** Start Dataset section **

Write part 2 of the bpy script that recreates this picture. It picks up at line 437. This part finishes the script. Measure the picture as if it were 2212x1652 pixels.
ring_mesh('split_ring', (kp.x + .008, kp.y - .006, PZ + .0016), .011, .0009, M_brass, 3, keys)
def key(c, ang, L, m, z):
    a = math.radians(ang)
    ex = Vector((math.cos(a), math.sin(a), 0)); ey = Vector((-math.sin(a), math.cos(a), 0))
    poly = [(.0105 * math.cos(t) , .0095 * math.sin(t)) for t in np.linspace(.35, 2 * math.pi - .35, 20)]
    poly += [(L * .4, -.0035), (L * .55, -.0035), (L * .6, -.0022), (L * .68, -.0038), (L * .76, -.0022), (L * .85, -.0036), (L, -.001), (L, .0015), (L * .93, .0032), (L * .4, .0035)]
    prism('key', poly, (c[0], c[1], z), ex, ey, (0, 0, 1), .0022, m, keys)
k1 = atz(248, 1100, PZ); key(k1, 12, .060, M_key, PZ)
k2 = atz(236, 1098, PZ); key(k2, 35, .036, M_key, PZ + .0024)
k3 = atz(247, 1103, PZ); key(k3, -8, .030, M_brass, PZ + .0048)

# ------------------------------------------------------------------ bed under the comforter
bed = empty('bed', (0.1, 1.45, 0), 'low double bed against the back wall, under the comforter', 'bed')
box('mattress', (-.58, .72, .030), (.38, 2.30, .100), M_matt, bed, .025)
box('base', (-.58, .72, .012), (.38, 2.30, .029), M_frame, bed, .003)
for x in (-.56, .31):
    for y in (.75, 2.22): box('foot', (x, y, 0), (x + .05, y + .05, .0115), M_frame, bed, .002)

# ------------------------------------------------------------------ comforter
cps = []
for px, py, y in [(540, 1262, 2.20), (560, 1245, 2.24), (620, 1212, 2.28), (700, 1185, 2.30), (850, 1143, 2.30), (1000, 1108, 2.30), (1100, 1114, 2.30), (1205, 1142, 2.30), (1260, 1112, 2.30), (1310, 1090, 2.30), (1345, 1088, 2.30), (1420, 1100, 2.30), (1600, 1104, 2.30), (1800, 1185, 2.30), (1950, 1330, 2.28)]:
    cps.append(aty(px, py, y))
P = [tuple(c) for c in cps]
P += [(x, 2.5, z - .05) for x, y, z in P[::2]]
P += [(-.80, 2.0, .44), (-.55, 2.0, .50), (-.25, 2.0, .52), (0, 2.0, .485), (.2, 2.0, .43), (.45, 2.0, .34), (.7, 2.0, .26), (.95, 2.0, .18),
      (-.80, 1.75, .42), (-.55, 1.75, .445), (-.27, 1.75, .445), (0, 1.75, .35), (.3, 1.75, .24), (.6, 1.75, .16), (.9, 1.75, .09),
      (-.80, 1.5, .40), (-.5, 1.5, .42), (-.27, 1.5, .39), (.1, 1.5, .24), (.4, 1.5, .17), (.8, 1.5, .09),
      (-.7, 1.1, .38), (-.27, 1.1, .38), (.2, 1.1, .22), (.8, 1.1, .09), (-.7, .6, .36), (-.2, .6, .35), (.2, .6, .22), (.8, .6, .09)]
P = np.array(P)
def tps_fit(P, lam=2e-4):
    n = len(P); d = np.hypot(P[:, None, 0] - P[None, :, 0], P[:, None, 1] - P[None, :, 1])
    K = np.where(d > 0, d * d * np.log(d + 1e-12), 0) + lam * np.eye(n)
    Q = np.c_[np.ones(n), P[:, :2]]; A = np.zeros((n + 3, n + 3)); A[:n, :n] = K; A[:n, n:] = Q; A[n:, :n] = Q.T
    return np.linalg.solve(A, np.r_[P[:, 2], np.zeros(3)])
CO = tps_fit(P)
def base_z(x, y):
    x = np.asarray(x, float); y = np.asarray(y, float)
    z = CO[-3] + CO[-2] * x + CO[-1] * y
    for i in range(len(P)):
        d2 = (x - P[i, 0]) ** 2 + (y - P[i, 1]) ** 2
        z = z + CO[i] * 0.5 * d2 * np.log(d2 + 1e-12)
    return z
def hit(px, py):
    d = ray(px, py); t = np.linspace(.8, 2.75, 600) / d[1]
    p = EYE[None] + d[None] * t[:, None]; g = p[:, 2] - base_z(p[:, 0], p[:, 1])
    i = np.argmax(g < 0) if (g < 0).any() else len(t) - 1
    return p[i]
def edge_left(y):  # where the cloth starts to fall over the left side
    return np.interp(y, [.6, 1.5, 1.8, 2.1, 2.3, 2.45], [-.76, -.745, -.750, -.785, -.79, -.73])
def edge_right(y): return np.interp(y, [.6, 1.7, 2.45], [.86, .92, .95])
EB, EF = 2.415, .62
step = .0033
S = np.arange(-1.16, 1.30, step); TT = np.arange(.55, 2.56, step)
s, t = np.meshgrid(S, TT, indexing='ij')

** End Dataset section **

▶ Given problem
Write out the entire listing exactly.

▶ Written solution
Write part 2 of the bpy script that recreates this picture. It picks up at line 437. This part finishes the script. Measure the picture as if it were 2212x1652 pixels.
ring_mesh('split_ring', (kp.x + .008, kp.y - .006, PZ + .0016), .011, .0009, M_brass, 3, keys)
def key(c, ang, L, m, z):
    a = math.radians(ang)
    ex = Vector((math.cos(a), math.sin(a), 0)); ey = Vector((-math.sin(a), math.cos(a), 0))
    poly = [(.0105 * math.cos(t) , .0095 * math.sin(t)) for t in np.linspace(.35, 2 * math.pi - .35, 20)]
    poly += [(L * .4, -.0035), (L * .55, -.0035), (L * .6, -.0022), (L * .68, -.0038), (L * .76, -.0022), (L * .85, -.0036), (L, -.001), (L, .0015), (L * .93, .0032), (L * .4, .0035)]
    prism('key', poly, (c[0], c[1], z), ex, ey, (0, 0, 1), .0022, m, keys)
k1 = atz(248, 1100, PZ); key(k1, 12, .060, M_key, PZ)
k2 = atz(236, 1098, PZ); key(k2, 35, .036, M_key, PZ + .0024)
k3 = atz(247, 1103, PZ); key(k3, -8, .030, M_brass, PZ + .0048)

# ------------------------------------------------------------------ bed under the comforter
bed = empty('bed', (0.1, 1.45, 0), 'low double bed against the back wall, under the comforter', 'bed')
box('mattress', (-.58, .72, .030), (.38, 2.30, .100), M_matt, bed, .025)
box('base', (-.58, .72, .012), (.38, 2.30, .029), M_frame, bed, .003)
for x in (-.56, .31):
    for y in (.75, 2.22): box('foot', (x, y, 0), (x + .05, y + .05, .0115), M_frame, bed, .002)

# ------------------------------------------------------------------ comforter
cps = []
for px, py, y in [(540, 1262, 2.20), (560, 1245, 2.24), (620, 1212, 2.28), (700, 1185, 2.30), (850, 1143, 2.30), (1000, 1108, 2.30), (1100, 1114, 2.30), (1205, 1142, 2.30), (1260, 1112, 2.30), (1310, 1090, 2.30), (1345, 1088, 2.30), (1420, 1100, 2.30), (1600, 1104, 2.30), (1800, 1185, 2.30), (1950, 1330, 2.28)]:
    cps.append(aty(px, py, y))
P = [tuple(c) for c in cps]
P += [(x, 2.5, z - .05) for x, y, z in P[::2]]
P += [(-.80, 2.0, .44), (-.55, 2.0, .50), (-.25, 2.0, .52), (0, 2.0, .485), (.2, 2.0, .43), (.45, 2.0, .34), (.7, 2.0, .26), (.95, 2.0, .18),
      (-.80, 1.75, .42), (-.55, 1.75, .445), (-.27, 1.75, .445), (0, 1.75, .35), (.3, 1.75, .24), (.6, 1.75, .16), (.9, 1.75, .09),
      (-.80, 1.5, .40), (-.5, 1.5, .42), (-.27, 1.5, .39), (.1, 1.5, .24), (.4, 1.5, .17), (.8, 1.5, .09),
      (-.7, 1.1, .38), (-.27, 1.1, .38), (.2, 1.1, .22), (.8, 1.1, .09), (-.7, .6, .36), (-.2, .6, .35), (.2, .6, .22), (.8, .6, .09)]
P = np.array(P)
def tps_fit(P, lam=2e-4):
    n = len(P); d = np.hypot(P[:, None, 0] - P[None, :, 0], P[:, None, 1] - P[None, :, 1])
    K = np.where(d > 0, d * d * np.log(d + 1e-12), 0) + lam * np.eye(n)
    Q = np.c_[np.ones(n), P[:, :2]]; A = np.zeros((n + 3, n + 3)); A[:n, :n] = K; A[:n, n:] = Q; A[n:, :n] = Q.T
    return np.linalg.solve(A, np.r_[P[:, 2], np.zeros(3)])
CO = tps_fit(P)
def base_z(x, y):
    x = np.asarray(x, float); y = np.asarray(y, float)
    z = CO[-3] + CO[-2] * x + CO[-1] * y
    for i in range(len(P)):
        d2 = (x - P[i, 0]) ** 2 + (y - P[i, 1]) ** 2
        z = z + CO[i] * 0.5 * d2 * np.log(d2 + 1e-12)
    return z
def hit(px, py):
    d = ray(px, py); t = np.linspace(.8, 2.75, 600) / d[1]
    p = EYE[None] + d[None] * t[:, None]; g = p[:, 2] - base_z(p[:, 0], p[:, 1])
    i = np.argmax(g < 0) if (g < 0).any() else len(t) - 1
    return p[i]
def edge_left(y):  # where the cloth starts to fall over the left side
    return np.interp(y, [.6, 1.5, 1.8, 2.1, 2.3, 2.45], [-.76, -.745, -.750, -.785, -.79, -.73])
def edge_right(y): return np.interp(y, [.6, 1.7, 2.45], [.86, .92, .95])
EB, EF = 2.415, .62
step = .0033
S = np.arange(-1.16, 1.30, step); TT = np.arange(.55, 2.56, step)
s, t = np.meshgrid(S, TT, indexing='ij')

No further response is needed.